Records with scene code
━━━
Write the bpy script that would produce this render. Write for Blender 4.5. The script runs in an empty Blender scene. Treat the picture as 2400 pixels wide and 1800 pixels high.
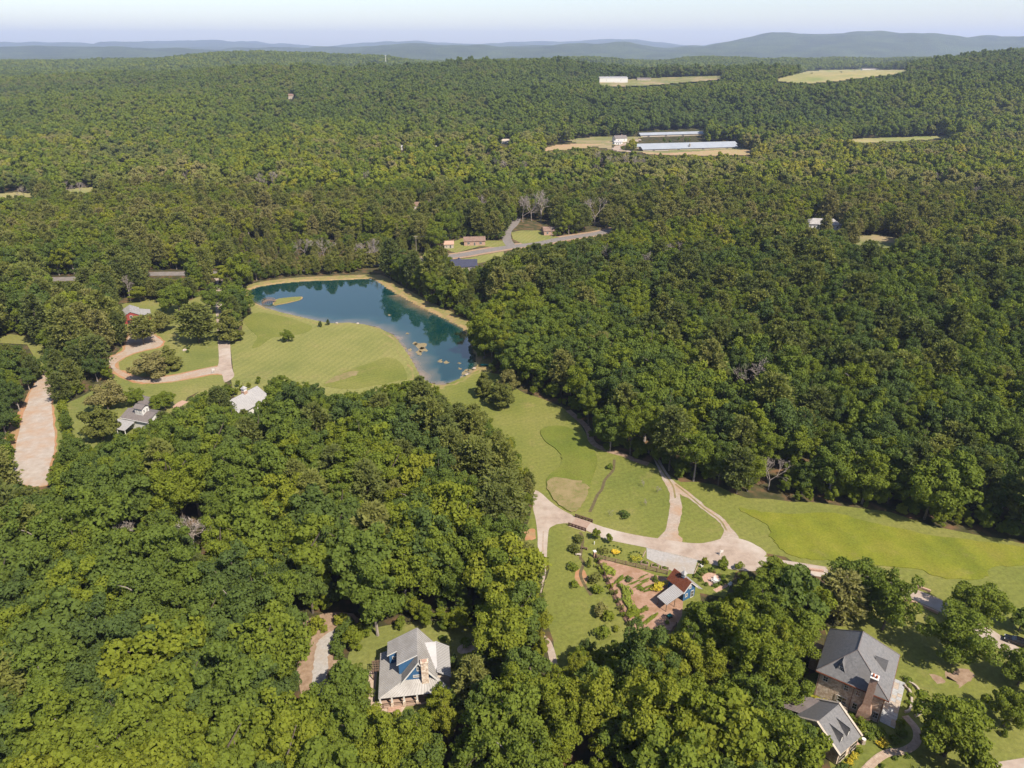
import bpy, math, random
import numpy as np
from mathutils import Vector, Matrix
from mathutils.geometry import tessellate_polygon
R = math.radians
sc = bpy.context.scene
col = sc.collection
rng = np.random.default_rng(7)
random.seed(7)

# ------------------------------------------------------------------ camera, sky, sun, exposure
H = 120.0; F = 1666.0; PITCH = R(25.4)
cd = bpy.data.cameras.new('camera'); cam = bpy.data.objects.new('camera', cd); col.objects.link(cam)
cam.location = (0, 0, H); cam.rotation_euler = (R(90) - PITCH, 0, 0)
cd.sensor_width = 36.0; cd.lens = F / 2400 * 36; cd.clip_start = 1.0; cd.clip_end = 60000
sc.camera = cam
SUN_EL, SUN_AZ = 50.0, 138.0          # azimuth clockwise from +Y
w = bpy.data.worlds.new('World'); sc.world = w; w.use_nodes = True
nt = w.node_tree; nt.nodes.clear()
sky = nt.nodes.new('ShaderNodeTexSky'); sky.sky_type = 'NISHITA'; sky.sun_disc = False
sky.sun_elevation = R(SUN_EL); sky.sun_rotation = R(SUN_AZ)
sky.altitude = 300; sky.air_density = 1.0; sky.dust_density = 1.0; sky.ozone_density = 3.0
bg = nt.nodes.new('ShaderNodeBackground'); bg.inputs[1].default_value = 0.112
wo = nt.nodes.new('ShaderNodeOutputWorld')
tn_ = nt.nodes.new('ShaderNodeMix'); tn_.data_type = 'RGBA'; tn_.blend_type = 'MULTIPLY'; tn_.inputs[0].default_value = 1.0; tn_.inputs[7].default_value = (1.06, .965, .91, 1)   # even warm-violet cast of a hazy summer sky
nt.links.new(sky.outputs[0], tn_.inputs[6]); nt.links.new(tn_.outputs[2], bg.inputs[0]); nt.links.new(bg.outputs[0], wo.inputs[0])
sd = bpy.data.lights.new('sun', 'SUN'); sd.energy = 5.0; sd.angle = R(0.6); sd.color = (1.0, 0.91, 0.76)
so = bpy.data.objects.new('sun', sd); col.objects.link(so)
sv = Vector((math.sin(R(SUN_AZ)) * math.cos(R(SUN_EL)), math.cos(R(SUN_AZ)) * math.cos(R(SUN_EL)), math.sin(R(SUN_EL))))
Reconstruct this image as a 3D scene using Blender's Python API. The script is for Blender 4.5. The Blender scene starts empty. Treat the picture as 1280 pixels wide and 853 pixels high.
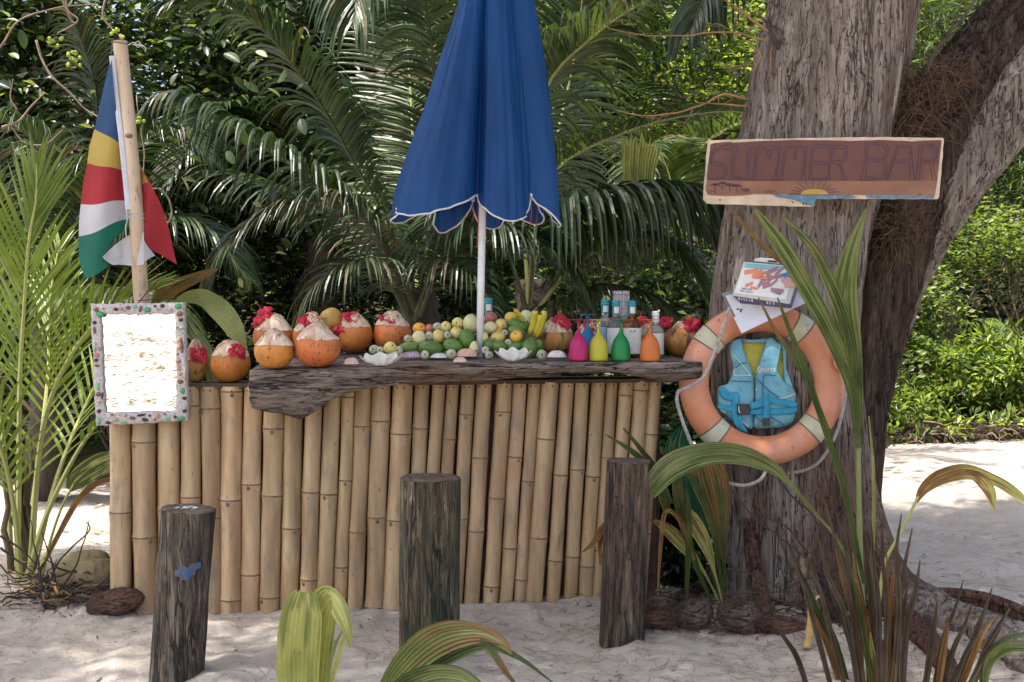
━━━
AIM OF THE EXERCISE: Everything from the first line of the entries through the line that contains "random.seed(7)" is to be reproduced exactly, except the pictures.

EXPECTED OUTPUT:
Write the bpy script that would produce this render. Write for Blender 4.5. The script runs in an empty Blender scene. Treat the picture as 2400 pixels wide and 1800 pixels high.
import bpy, math, random
import numpy as np
from mathutils import Vector, Matrix
from mathutils.geometry import tessellate_polygon
R = math.radians
sc = bpy.context.scene
col = sc.collection
rng = np.random.default_rng(7)
random.seed(7)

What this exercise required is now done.